Abbott's threat to ditch school bonus has parents divided

Doing the sums on private school funding ...
Doing the sums on private school funding ... 

Tony Abbott has revealed that Labor's school kids bonus payment will be axed by a coalition government, with the opposition leader branding the scheme a "cash splash" totally unrelated to education.

The bonus was designed by Labor to give families on Tax Benefit Part A cash payments of $410 for each child in primary school and $820-a-year for each high school student.

Since its introduction, about 1.2 million families across Australia have received $588 million in bonus payments to spend on school equipment, such as shoes or sports gear.

Mr Abbott said he was confident families would still be better off under a coalition government because it would eliminate wasteful and unnecessary government spending.

"We accept that government can't be like Santa Claus," he said.

Members of the Essential Baby parenting forums are divided on the proposed axing of the bonus.

"The school kids bonus is brilliant," wrote member Excentrique. "You get it when you need it, rather than after you have spent the money. I don't know what I would have done this year without it, starting my second child in a private school needing uniforms and a tonne of books. The money is now gone. The way I see it, education is very important to the future of the country. The school kids bonus helps to ensure that more kids are properly equipped to start school. Teenagers are more likely to have a computer and printer in their home."

Some said that they preferred the scheme to the previous Labor initiative, the Education Tax Refund. "I never knew how to claim back expenses with my tax," said Xena, "so I never did and this time of year has always been so tight. This year I have felt so much better about sending my kids to school."

Others think the bonus should be abolished, with funds distributed to the education system in other ways.

Beastie wrote: "Lets get rid of these entitlements. Everyone wants to fund the NDIS and Gonski reforms but nobody wants to lose their bonuses."

One school principal said that directly funding schools with the bonus amount per student would be her idea of "heaven".


"If the bonus was paid directly to my school I (as principal) would have an extra $100 000 in the budget. I could supply all school supplies (books, pens, etc.) and provide uniforms for students quite easily."

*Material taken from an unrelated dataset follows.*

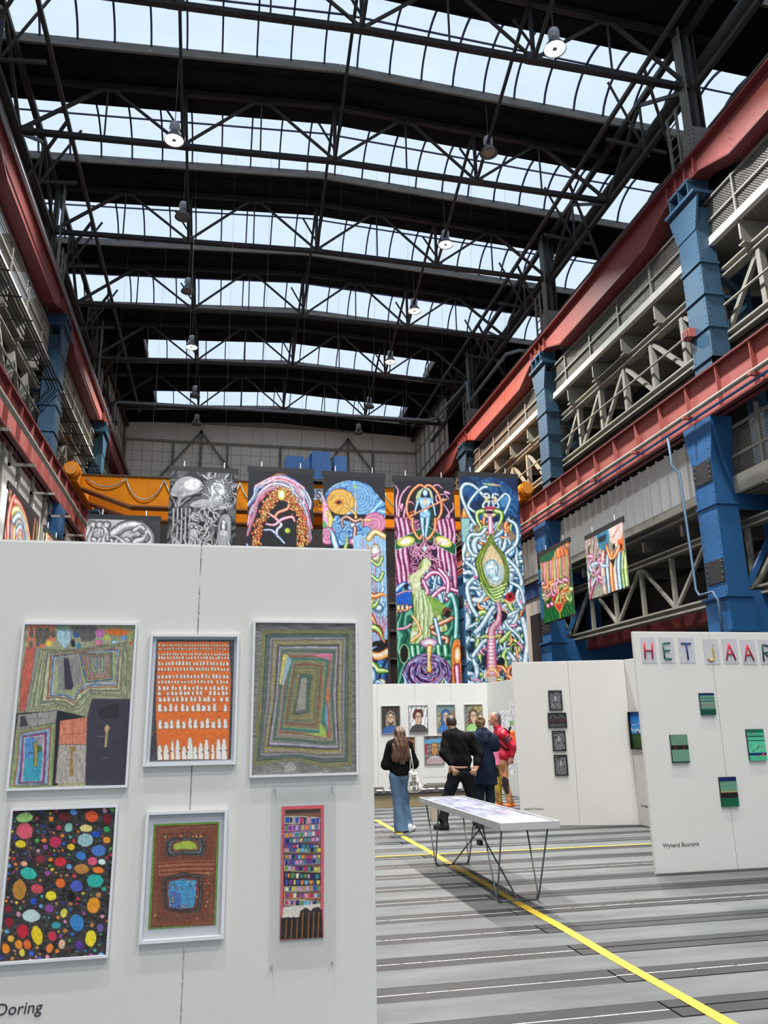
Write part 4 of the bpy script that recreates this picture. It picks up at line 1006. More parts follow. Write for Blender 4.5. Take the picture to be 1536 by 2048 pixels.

One thing that members all agreed on was that schools need to be better funded. Some respondents revealed that their children's public school book lists this year included things like soap, paper towels and tissues alongside pens and exercise books.

As PaigeP summed it up, "Public Education is suffering and parents are making up a part of that shortfall so I don't think it's a great idea to abolish a very helpful payment unless Abbott plans to overhaul the system and start funding it properly."

Whether it's an election-deciding issue remains to be seen.